[Typo3-dev] the horror of different usertables

A.MacDonald-typo3 at slitesys.demon.co.uk A.MacDonald-typo3 at slitesys.demon.co.uk
Tue Jun 1 15:15:15 CEST 2004


Before I start I'm aware that I'm jumping into a topic that I've only been
skimming, and an area that I'm not overly familiar with, but it is 
something that I've been thinking about at odd intervals recently ...

On Tue, Jun 01, 2004 at 02:24:22PM +0200, Kasper Sk?rh?j wrote:
> On Mon, 2004-05-31 at 23:03, Michael Stucki wrote:
> > The only redundant position I see are username, name and email. Is this
> > really what we are discussing about?
> 
> ... and this redundancy is even removed when you use the same LDAP
> directory for both frontend and backend users - that would be the right
> solution.
> 
> ... but of course horribly redundant in Elmars eyes I suppose... :-)
> (since we would have to create "place-holder" records in
> fe_users/be_users tables...)

I've looked at LDAP as an authentication mechanism before and ran into
this fe_users/be_users business and I'm aware of at least one site for 
whom this could be a big problem for. Not because of duplication between
front and backend users, but because of the duplication between the
fe_users/be_users and the LDAP database and the synchronisation that it
requires. 

When I first started wondering about this and the question was why are 
be_users/fe_users required? The answer appears to be because so much of 
the code actually "knows" about them and just goes and gets the 
information that it wants directly from the tables. IE there is a
deficiency in the API which means you can't get this information any
other way. That suggested that the correct solution was to develop that
API and then replace the existing direct calls. This would also appear
to be compatible with the LDAP notes in the TODO list. The downside of
this is that this would affect quite a few extensions, such as 
newloginbox. At the time I wasn't sure how this could be implemented 
so that you could mix and match mechanisms. Now, however, I've read 
the document on services and that would seem to be the answer. (In
fact, that is used as an example in the services document) 

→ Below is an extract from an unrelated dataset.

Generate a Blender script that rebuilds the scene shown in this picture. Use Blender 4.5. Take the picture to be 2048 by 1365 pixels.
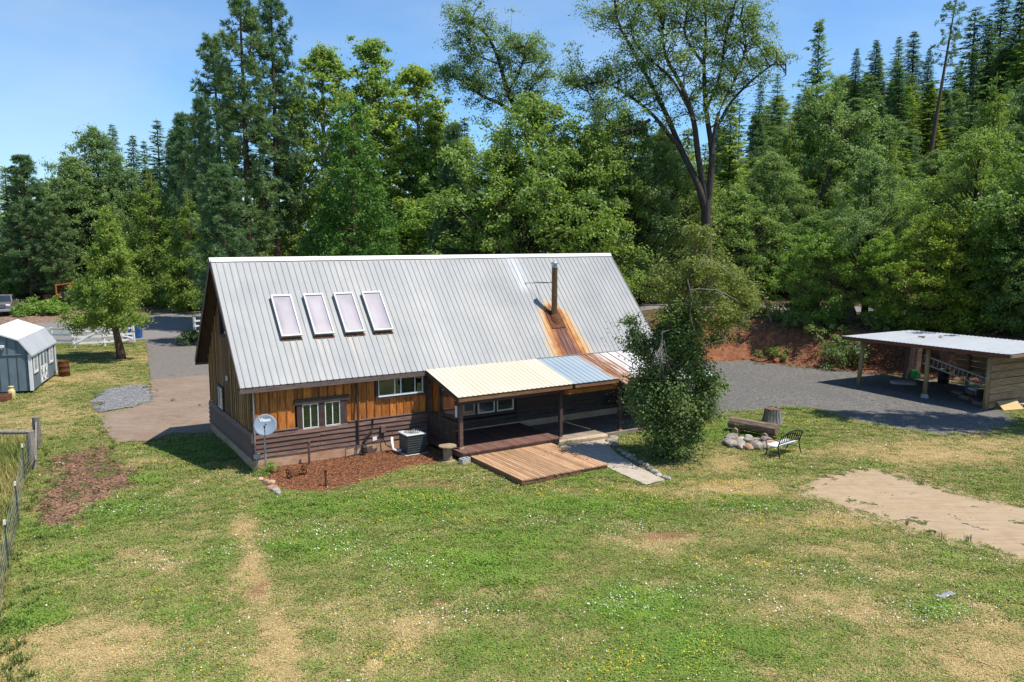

The net result of this would be that there would not need to be
any redundancy. If you wanted to store both sets of data in the same
table? Fine -- either write the appropriate service handler or make
the core version capable of handling this by using an (optional) flag
to indicate whether this user as fe/be privileges. If you want to use
LDAP for one or both? Fine -- the LDAP database stores all the 
information. You want to mix and match? Fine -- arrange for the
services to daisy-chain themselves.

I'm going to go back to lurking now. Of course, if anyone thinks this
makes sense and wants to talk to me, feel free.